I had a look at the views and couldn't see much wrong with them. When I ran the view directly on the server, the times were OK. When I ran via Management Studio remotely, the time goes from 2secs to about 30secs.

So, I've tried an experiment on the test copy by setting ARITHABORT to ON (based on some articles), and the times go down remotely as well.

So, setting ARITHABORT seems to be the answer, but before applying to the live DB, I'd like to understand why. I get that it's to do with the level of severity of a zero divide, but why should it help with view query times?

+2  A: 

I tend to think that the ARITHABORT setting is a red herring. Do your query plans differ between the test and the production systems? Are your tables IDENTICAL in the data that they contain, and are your statistics up to date on both servers, with the same indexes? I would check that first.

Dave Markle
it definitely made a difference on test.
Tim Almond
+3  A: 

Tim,

I think that in SQL Server 2000, if you had set ARITHABORT OFF, the query optimizer wouldn't consider indexed view indexes in developing a query execution plan. So if the best plan uses a view index, it would matter.
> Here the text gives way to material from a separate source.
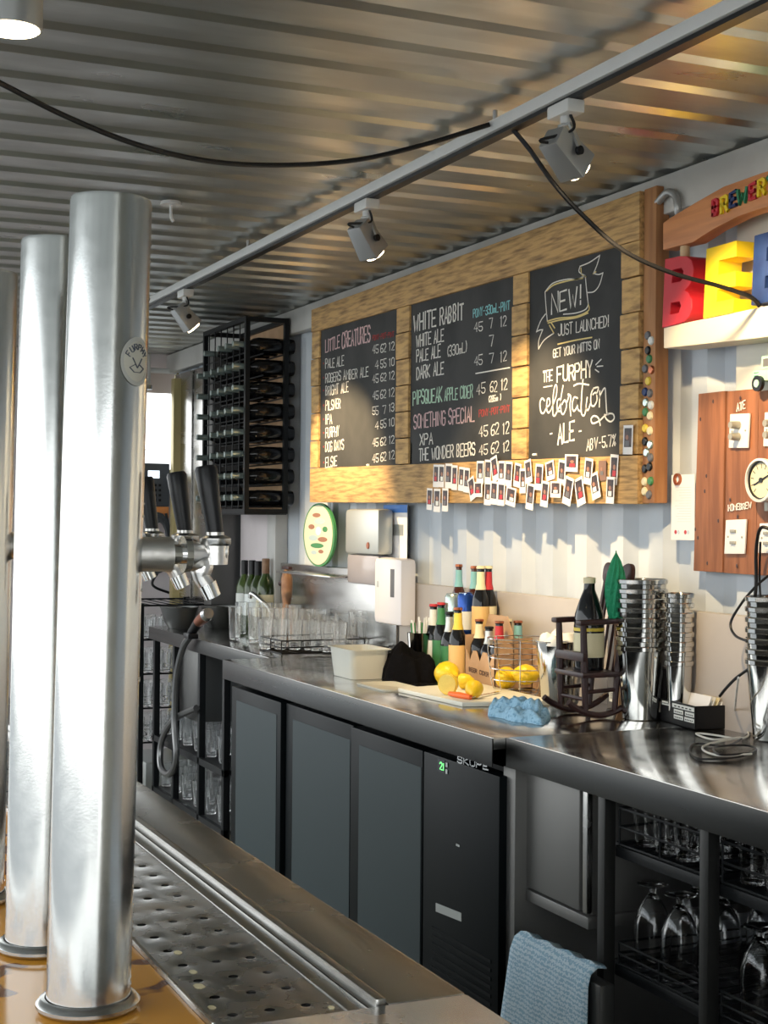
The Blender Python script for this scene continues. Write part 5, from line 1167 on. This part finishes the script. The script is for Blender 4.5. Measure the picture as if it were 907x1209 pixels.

I don't know if this is still the case, but when you look at the query plans, you could specifically look at whether the faster plan mentions a view index.

I don't know the specific reason ARITHABORT has to do with indexed views, but SET options affect a number of things, and the situation with ARITHABORT has hardly been stable. You might check out this link.

It's also not out of the question that some of this behavior is affected by the compatibility level. If any of the upgraded databases were set at level 80 or 90, you might see if that was really needed.

Steve Kass
Also, despite compatibility level, it appears that the .NET SQL Native Client connection sets ARITHABORT to OFF by default, while SQL Server Management Studio sets it to ON, and we experienced poor performance before turning it ON just like Tim.
Paul
A: 

[This isn't much of an answer.] I have also just run into this, but even more strangely is that I cannot now reproduce the previously poor performance! Even after setting that option back to OFF, the relevant SQL is now running as fast as it was previously. [I suspect caching has now obviated any differences that setting conferred.]